Wednesday, July 21, 2010

Edward R. Murrow, call your service

Journolist is an awkward name for a very troubling phenomenon.  Evidently for years a large proportion of our "Main Stream Journalists" have been colluding on stories, tactics and media strategy via a listserv.  Most troubling, they seem to have actively coordinated to promote or kill stories based upon whether those stories would help Barack Obama's election chances.  In other words, they were doing precisely what the more 'wild eyed' conservatives have been claiming:  engaging in a conspiracy to slant news coverage to aid the political fortunes of liberals and Democrats.  Once again an 'institution' that has demanded our respect and honor turns out to be an exploitative fraud.  I'm saying this so often that I think I'll just abbreviate:  Ex-Fraud.  That covers most of government, the news media, the entertainment and education borgs as well as our legal establishment.  The hippies had it wrong:  it's not 'don't trust anyone over 30', it's 'don't trust anyone who claims to providing a public service'.  Jim Geraghty has much, much more.

I am told by lefties who were on the old Journo-List how boring it was. How it was mostly about baseball and movies and books and all kinds of topics, and how controversial, incendiary, or scandalous comments were few and far between.

But every time we get a leak from the archives, we see guys who have respected reputations -- at least among the mainstream media -- suddenly throwing tantrums that would leave John McEnroe telling them to grow up. As
noted yesterday, between Weigel's talk of setting Matt Drudge on fire, Ezra Klein's off-color recommendation for Tim Russert, Spencer Ackerman fantasizing about putting conservatives through plate-glass windows, and the latest edition of an NPR producer fantasizing about Rush Limbaugh's death, I don't know whether these guys are just talking tough because they're typing in front of a screen, or whether they really have rage issues and violent fantasies that ought to be a concern.

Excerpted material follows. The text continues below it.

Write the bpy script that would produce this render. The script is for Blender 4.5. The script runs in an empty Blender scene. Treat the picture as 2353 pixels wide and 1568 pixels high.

Guess who wrote the following: "What's depressing is the way in which liberal journalists are not responding to events in order to find out the truth, but playing strategic games to cover or not cover events and controversies in order to win a media/political war. The far right is right on this: this collusion is corruption. It is no less corrupt than the comically propagandistic Fox News and the lock-step orthodoxy on the partisan right in journalism -- but it is nonetheless corrupt. Having a private journalistic list-serv to debate, bring issues to general attention, notice new facts seems pretty innocuous to me. But this was an attempt to corral press coverage and skew it to a particular outcome." Ready?
Andrew Sullivan.

Ed Morrissey lays out how we're watching any benefit of the doubt
burn to cinders: "Ackerman wasn't talking about a strategy to exposerealracists, in the media or anywhere else. The Washington Independent reporter wanted to conduct a campaign against any figure on the Right, including journalists like Fred Barnes, to smear him as a racist for the political purposes of electing a Democrat to the White House. Notice that Ackerman doesn't even bother to ask people to look for actual evidence of racism, but just suggests [picking] a conservative name out of a hat. Tellingly, the pushback from members of Journolist had less to do with the outrageous idea of smearing an innocent person of racism to frighten people away from the story than with whether it would work. Mark Schmitt, now at American Prospect, warned that it 'wouldn't further the argument' for Obama, and Kevin Drum objected because playing racial politics would 'probably hurt the Obama brand pretty strongly.' It certainly puts efforts by the Left to paint the Tea Party as racist in an entirely new light. It also calls into question the ethics and judgment of anyone who participated in that Ackerman thread. Finally, this first entry in the Journolist exposés -- Tucker Carlson promises more to come -- shows that far from being a benign place to have chats among colleagues, Journolist also served as a place for journalists to plot against their political opponents and strategize to twist the news and propose smear campaigns."

At Legal Insurrection, William Jacobson
concludes: "The story is not just that liberal journalists are a bunch of conspiring liars and frauds. The real story is that liberal journalists manipulated the 2008 election by actively campaigning in secret for Barack Obama, and stifling debate on critical issues by smearing opponents as racist. This is no joke. We now are paying the price, both in the destruction of our economy and standing in the world, and the continued race-card playing antics of groups like Think Progress and the NAACP. The race card tactic was so successful in 2008, that it is being tried again and again. Don't get mad, get even . . . at the polls. Remember November."

At midnight, the Daily Caller
revealed NPR producer Sara Spitz talking about how she would enjoy watching Rush Limbaugh die of a heart attack, and Jonathan Zasloff, a law professor at UCLA, and John Judis, a senior editor at The New Republic, talking about whether the federal government should try to shut down Fox News Channel by having the Federal Communications Commission "pull their broadcasting permit once it expires."